Tiberius - pulling the tail of the left AND right when needed
October 29th, 2012
10:52 am
“buy your anti-depressants this week!”
Why?
http://www.nationalreview.com/corner/331828/two-polls-have-chicago-terrified-josh-jordan
sam
October 29th, 2012
11:06 am
really a weak piece here Kyle. how awful that these teachers and administrators would be so devious to actually try and protect what they work so hard for. for you to make it seem that they are all about money is pathetic. lets say for instance the AJC was struggling and someone had a plan to better write your column (i’m sure there’s plenty) would you sit by and allow it to happen? if this were about the struggling students we’d take them (and only them) and put them in charter schools. only thing you forget to mention in the column is the socialist agenda. a sunday column this is not
Mary Elizabeth
October 29th, 2012
11:20 am
“GIVE CONTROL TO TEACHERS AND PARENTS LOCALLY who want to create schools that excel and pull their kids away from the failing ones…………. They are the ones this amendment is for.”
=====================================
Your statement, above, proves my point as to what Amendment 1 is really about. Amendment 1 is designed to benefit the few, at the expense of the many (while rewarding profiteers).
Vote NO in NOvember to Amendment 1.
Ray
October 29th, 2012
11:48 am
From the AJC on Saturday: over $1.3 MILLION donated to the pro-amendment campaign in the Most recent reporting period, and SEVENTY TO SEVENTY-FIVE PERCENT OF THAT, OR CLOSE TO $1 MILLION COMING FROM A FEW OUT OF STATE DONORS. By comaprison, during the same time frame, $18,000 raised by the anti-amendment forces, all within the state.
GET A CLUE PEOPLE, THE FORCES BEHIND THIS AMENDMENT ARE BIG MONEY OUT OF STATE INTERESTS. Are these big out-of-state donors really concerned about the education of Georgia’s children, or is this more about ideology and private intersts cashing in at the public trough?
lou
October 30th, 2012
11:28 am
Is this journalism or is Kyle just a mouthpiece for the conservative republicans?
So, vote for corporate run schools built by buddies of politicians?
Charter Schools in Georgia and the Families who Need Them |
November 1st, 2012
10:54 am
[...] power bases that are opposing the Charter School Amendment.

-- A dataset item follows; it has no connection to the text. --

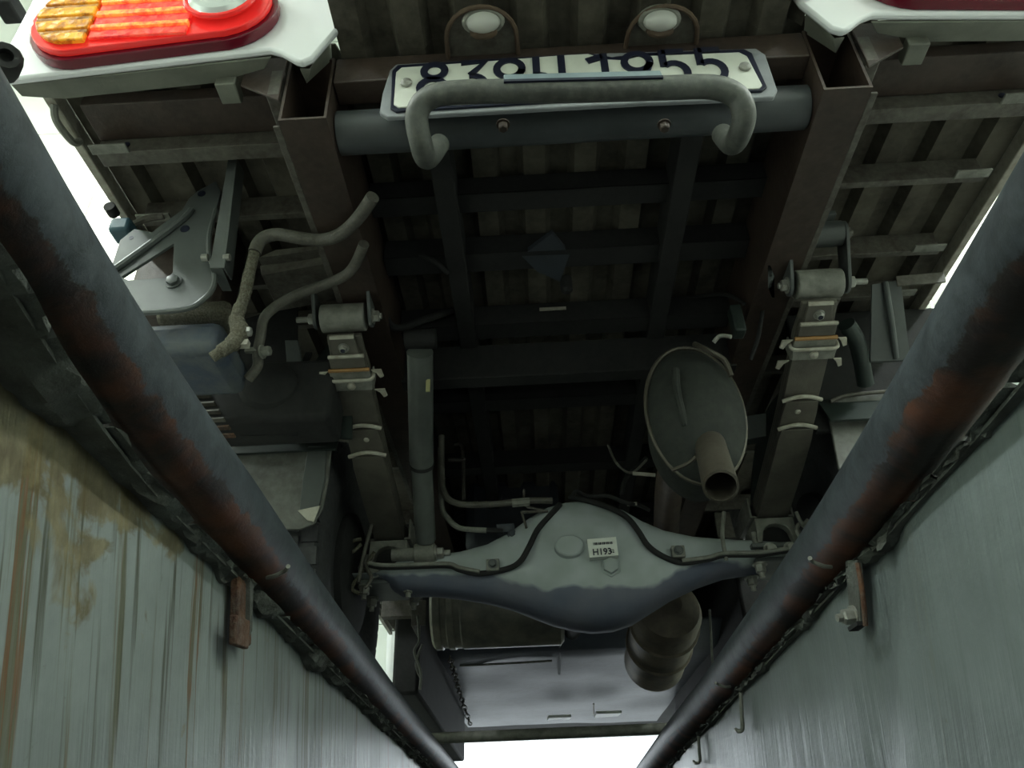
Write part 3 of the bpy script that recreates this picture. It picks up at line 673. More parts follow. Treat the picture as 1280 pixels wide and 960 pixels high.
# --- leaf springs
def spring(s):
    if s < 0: xc = -.331; 
    else: xc = .519
    L = 'left' if s < 0 else 'right'
    y0, z0, y1, z1 = (1.128, .585, 1.672, .425) if s < 0 else (1.10, .585, 1.640, .425)
    wd = .067
    def pt(u, off): # u 0..1 along the lower half, slightly sagging
        yy = y0 + (y1 - y0) * u; zz = z0 + (z1 - z0) * u - .012 * math.sin(math.pi * u)
        nrm = Vector((0, -(z0 - z1), -(y1 - y0))).normalized()
        return Vector((0, yy, zz)) + nrm * off
    def leaf(u0, off, th, taper, mat, name='leaf', lab=None, crown=0.0, mirror=True):
        st = [u0 + (1 - u0) * i / 10 for i in range(11)]
        rings = []
        for i, u in enumerate(st):
            w_ = wd / 2 * (taper if i == 0 else 1)
            p = pt(u, off); q = pt(u, off + th)
            rings.append([Vector((xc - w_, p.y, p.z)), Vector((xc + w_, p.y, p.z)), Vector((xc + w_, q.y, q.z)), Vector((xc - w_, q.y, q.z))])
        # front half of the same leaf, rising again toward the front hanger
        ym = st[-1]; e0 = pt(1, off); 
        for i in range(1, 9):
            u = i / 8 * (1 - u0 * .75)
            zz = .006 * math.sin(math.pi * u) ; dy = .56 * u; dz = .10 * u
            rings.append([Vector((xc - wd / 2, e0.y + .10 + dy, e0.z + dz)), Vector((xc + wd / 2, e0.y + .10 + dy, e0.z + dz)), Vector((xc + wd / 2, e0.y + .10 + dy, e0.z + dz - th)), Vector((xc - wd / 2, e0.y + .10 + dy, e0.z + dz - th))])
        return G().loft(rings)
    root = P('leaf_spring', leaf(.04, 0, .009, .8, M_spring), M_spring, '%s leaf spring' % L, bevel=.0015)
    U = [.20, .335, .50] if s < 0 else [.19, .32, .485]
    for i, u in enumerate((.02, .08, .385, .50)):
        P('leaf', leaf(u, .0093 * (i + 1), .009, .93, M_spring), M_spring, None, root, bevel=.0012)
        if i >= 2:
            # pale turned-down curved leaf end
            p = pt(u, .0093 * (i + 1) + .006); 
            arcp = [Vector((xc - wd / 2 * 1.12 + wd * 1.12 * k / 8, p.y - .010 * math.sin(math.pi * k / 8), p.z + .003 * math.sin(math.pi * k / 8))) for k in range(9)]
            P('leaf_end', G().tube(arcp, .0042, 8, False), M_edge, 'pale curved leaf end', root)
    # rivet
    p = pt(.43, .0093 * 4 - .008); P('rivet', G().lathe(p + Vector((xc - .004 * s, 0, 0)) + Vector((0, 0, -.001)), pt(0, 1) - pt(0, 0), [(0, .009), (.004, .008), (.009, .004)], 12), M_edge, 'pale rivet', root)
    # eye and bush
    ec = Vector((xc, y0 - .006, z0 + .012))
    P('spring_eye', G().cyl(ec - Vector((.040, 0, 0)), ec + Vector((.040, 0, 0)), .026, n=24), M_bush, 'dusty round spring eye', root, bevel=.002)
    P('eye_lip', G().slab([pt(.008, .024) + Vector((xc - .024, 0, 0)), pt(.008, .024) + Vector((xc + .020, 0, 0)), pt(.016, .026) + Vector((xc + .020, 0, 0)), pt(.016, .026) + Vector((xc - .024, 0, 0))], (pt(0, 1) - pt(0, 0)) * .004), M_edge, None, root)
    P('narrow_leaf', G().slab([pt(.012, .016) + Vector((xc - .022, 0, 0)), pt(.012, .016) + Vector((xc + .018, 0, 0)), pt(.12, .022) + Vector((xc + .028, 0, 0)), pt(.12, .022) + Vector((xc - .028, 0, 0))], (pt(0, 1) - pt(0, 0)) * .010), M_spring, 'narrow tapering leaf', root, bevel=.001)
    p = pt(.050, .028); P('leaf_bolt', G().bolt(p + Vector((xc - .002, 0, 0)), pt(0, 1) - pt(0, 0), .0075, .010), M_bolt, 'small bolt', root)
    p = pt(.050, .036); P('bolt_socket', G().cyl(p + Vector((xc - .002, 0, 0)), pt(.050, .0385) + Vector((xc - .002, 0, 0)), .0045), M_ink, None, root)
    # bright strips and the clamp
    for (u, mat, lab, ww) in ((.078, M_edge, 'pale cross strip', .066), (.132, M_brass, 'orange cross strip', .076)):
        a = pt(u, .033)
        P('cross_strip', G().tube([a + Vector((xc - ww / 2, 0, 0)), a + Vector((xc + ww / 2, 0, 0))], .0038, 8, False), mat, lab, root)
        b1 = pt(u, .027); b2 = pt(u + .045, .027); dn = (pt(0, 1) - pt(0, 0)) * .006
        P('clamp_liner', G().slab([b1 + Vector((xc - ww / 2, 0, 0)), b1 + Vector((xc + ww / 2, 0, 0)), b2 + Vector((xc + ww / 2, 0, 0)), b2 + Vector((xc - ww / 2, 0, 0))], dn), M_spring if u < .1 else M_bush, None, root, bevel=.001)
    dn = (pt(0, 1) - pt(0, 0))
    cu = .165
    a = pt(cu, .034)
    P('spring_clamp', G().slab([a + Vector((xc - .040, 0, 0)), a + Vector((xc + .040, 0, 0)), pt(cu + .042, .034) + Vector((xc + .038, 0, 0)), pt(cu + .042, .034) + Vector((xc - .038, 0, 0))], dn * .005), M_bush, 'dusty clamp plate', root, bevel=.001)
    P('clamp_edge', G().tube([a + Vector((xc - .042, 0, .010)) , a + Vector((xc - .038, 0, 0)) + dn * .004, a + Vector((xc, 0, 0)) + dn * .006, a + Vector((xc + .038, 0, 0)) + dn * .004, a + Vector((xc + .042, 0, .012))], .0035, 8), M_edge, 'pale folded clamp edge', root)
    P('clamp_rivet', G().lathe(pt(cu + .022, .039) + Vector((xc, 0, 0)), dn, [(0, .0085), (.004, .0075), (.006, .003)], 12), M_edge, 'round rivet', root)
    for k in (-1, 1):
        for (du, mat) in ((-.030, M_edge), (.05, M_brass if (k < 0 and s < 0) else M_edge)):
            q = pt(cu + du, .030) + Vector((xc + k * .040, 0, 0))
            P('clamp_ear', G().slab([q, q + Vector((k * .018, .006, .004)), q + Vector((k * .021, .020, -.002)), q + Vector((k * .014, .022, -.004)), q + Vector((k * .008, .010, 0))], dn * .004), mat, None, root, bevel=.0008)
    for k in (-1, 1):
        q = Vector((xc + k * .037, 0, 0)); P('clamp_side', G().slab([q + pt(cu + .0, 0), q + pt(cu + .042, 0), q + pt(cu + .042, .036), q + pt(cu, .036)], (k * .003, 0, 0)), M_bush, None, root)
    # shackle: two side plates, upper cross tube, bolt
    uc = ec + Vector((0, -.050 if s < 0 else -.045, .075))
    for k in (-1, 1):
        x = xc + k * .047
        prof = []
        for c, r, a0 in ((ec, .020, 180), (uc, .022, 0)):
            for i in range(9):
                an = math.radians(a0 + 180 * i / 8); 
                ax = (uc - ec).normalized(); sd = Vector((0, -ax.z, ax.y)) * -1
                prof.append(Vector((x, 0, 0)) + Vector((0, c.y, c.z)) + sd * r * math.cos(an) + ax * r * math.sin(an))
        P('shackle_plate', G().slab(prof, (k * .006, 0, 0)), M_brk, None, root, bevel=.001)
        P('shackle_nut', G().bolt(ec + Vector((k * .053, 0, 0)), (k, 0, 0), .011, .012, .022 if k == s else .004), M_bolt, 'shackle nut', root)
        P('shackle_nut', G().bolt(uc + Vector((k * .053, 0, 0)), (k, 0, 0), .011, .010, .004), M_chan, None, root)
    P('shackle_tube', G().cyl(uc - Vector((.046, 0, 0)), uc + Vector((.046, 0, 0)), .023, n=20), M_brk, 'upper shackle tube', root)
    P('shackle_hanger', G().slab([uc + Vector((-.026, -.012, .010)), uc + Vector((.026, -.012, .010)), uc + Vector((.030, -.006, .05)), uc + Vector((-.030, -.006, .05))], (0, .02, 0)).bb(xc - .035, xc + .035, uc.y - .03, uc.y + .03, uc.z + .018, .70), M_brk, None, root, bevel=.001)
    # seat on the axle: channel, arch block, u-bolts, pads and nuts
    ym = y1; zm = z1 - .045
    ch = P('spring_seat', G().slab([(xc - .048, ym - .012, zm + .05), (xc - .048, ym - .012, zm + .002), (xc + .048, ym - .012, zm + .002), (xc + .048, ym - .012, zm + .05), (xc + .043, ym - .012, zm + .05), (xc + .043, ym - .012, zm + .007), (xc - .043, ym - .012, zm + .007), (xc - .043, ym - .012, zm + .05)], (0, .12, 0)), M_bush, 'u-shaped spring seat channel on the %s' % L, root, bevel=.001)
    za = zm - .002
    arch = [(xc - .042, za), (xc - .044, za - .055)] + [(xc - .034, za - .055)] + [(xc + .030 * math.cos(math.radians(180 - 180 * i / 8)), za - .040 + .026 * math.sin(math.radians(180 * i / 8))) for i in range(9)] + [(xc + .034, za - .055), (xc + .044, za - .055), (xc + .042, za)]
    arch = [(a_, b_) for a_, b_ in arch]
    P('seat_block', G().slab([Vector((a_, ym - .02, b_)) for a_, b_ in arch], (0, .10, 0)), M_bush, 'arched spacer block', root, bevel=.002)
    P('block_core', G().bb(xc - .033, xc + .033, ym + .0, ym + .06, za - .056, za - .012), M_black, None, root)
    zp = za - .060
    P('seat_pad', G().bb(xc - .062, xc + .062, ym - .030, ym + .11, zp - .010, zp), M_brk, 'flat clamp pad', root, bevel=.002)
    P('lower_pad', G().bb(xc - .058, xc + .058, ym - .024, ym + .10, zp - .040, zp - .030), M_brk, None, root, bevel=.002)
    for kx in (-1, 1):
        for ky in (0, 1):
            bx = xc + kx * .048; by = ym - .012 + ky * .085
            P('u_bolt', G().cyl((bx, by, za - .03), (bx, by, zp - .060), .0062), M_bush, None, root)
            P('u_bolt_nut', G().bolt((bx, by, zp - .040), (0, 0, -1), .0115, .020, .010), M_bolt if s > 0 else M_bush, None, root)
    for kx in (-.5, .35): P('pad_bolt', G().bolt((xc + kx * .05, ym - .030, zp - .016), (0, -1, 0), .011, .012), M_bolt, None, root)
    return xc, ym, zp
sl = spring(-1); sr = spring(1)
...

Georgia Representative Edward Lindsey recently commented in the AJC on the financial backing of such opposition [...]
Charter Schools in Georgia and the Families who Need Them « Moms for School Choice
November 1st, 2012
11:00 am
[...] power bases that are opposing the Charter School Amendment. Georgia Representative Edward Lindsey recently commented in the AJC on the financial backing of such opposition [...]
Award for Ivy Prep shows just how wrong Lowery and others crying ‘resegregation’ are | Kyle Wingfield
November 1st, 2012
11:19 am
[...] Charter Schools Commission’s being declared unconstitutional, and about 20 percent of all the money donated to the anti-amendment campaign has come from administrators in the Gwinnett system [...]
mark
November 1st, 2012
4:07 pm
My kids are enrolled in one of the richest zip codes in the state. Therefore, by kids are getting a great education. I teach in a county that is top in the state, both in pay and student achievement.
Go ahead GA vote, yes, what do I care. I have 12 years left, until my kids graduate and I am out of here!!! Unless, my wife comes to the realization that this state is so messed up sooner and lets us leave sooner.